これは、2007年春、『大学出版』という機関誌(NO71春)に書いた文章である。
その後、何度か三佛寺蔵王堂への修行の道を登ったが、今年は、はじめて三佛寺の蔵王権現像(六軀、平安時代)や奉納鏡(鸚鵡文銅鏡、唐時代)が東京の美術館に出展され、同寺の米田御住職にも東京での講演をお願いしたため、お祝いとお礼のため、再び登拝の旅に出た。山下の本堂で御住職に護摩修法をしていただき、入口の登山事務所で名前を記し、輪袈裟をかけて行場に入る。文殊堂まで登る急勾配の修行道をゆっくり登って行くと、先達していただいた山伏姿の御住職の掛念仏が聞こえる。

「懺悔、懺悔、六根清浄・・・、サンゲ、サンゲ、ロッコンショウジョウ・・・」
山の神仏に懺悔し、身体の六根(眼、耳、鼻、舌、身、意 )を清らかにしたまえとの意味である。苦しい時に掛念仏を唱えると、不思議と足が前へ進み、力が出る。繰り返せば雑念は飛び、ただただ空っぽの体が、私自身が歩く。
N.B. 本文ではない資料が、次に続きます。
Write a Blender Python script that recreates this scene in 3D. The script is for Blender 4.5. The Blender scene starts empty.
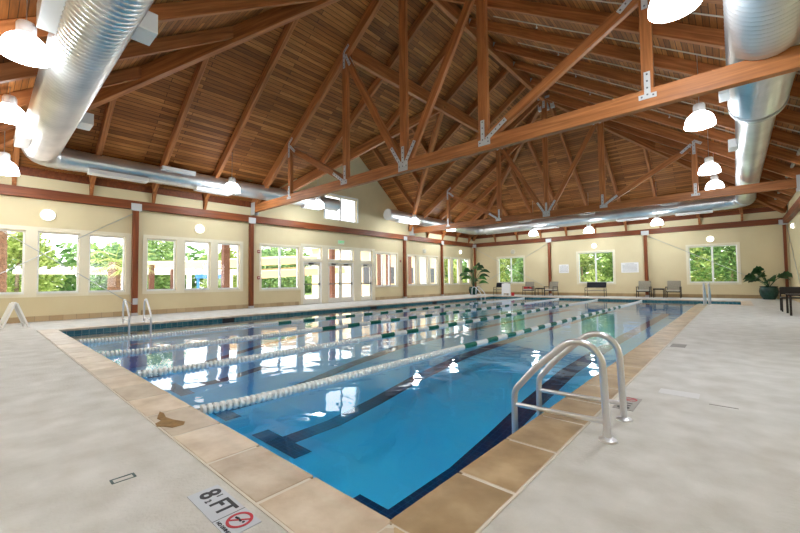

御住職に、修行される時に何を考え、何を感じられるか、何か特別な体験をされたことがあるかと聞いてみたことがある。
「三徳山はそれほど高くないが、胎蔵界の女性成仏の行場と男性的な金剛界の行場が、連続する凝縮された行場で、思わず畏敬の念を抱く山々が、修行の場としての自然界が、起承転結と構成されている。自然界を祈る信仰、八百万の神の信仰、仏の信仰が合体したものが修験道の根本で、千年昔の先人の神仏への畏敬、冴えたる祈りが、良くぞこの場所を求め、諸堂を建立したものだと、ただただ、懺悔懺悔六根清浄と念じながら感動して祈っている。」という答えだった。

室町時代の再建以来、四百数十年屹立する文殊堂と地蔵堂。さらに古い納経堂。九百年の命を保つ蔵王堂。平安時代そのものの行場の姿。
何度登っても、登れば登るほど、建物と行場、そしてそれを守り続けた人達に頭が下がる。
先頭を進み、山の神仏に手を合わせ、読経、礼拝される御住職の背中に手を合わせるほかはない。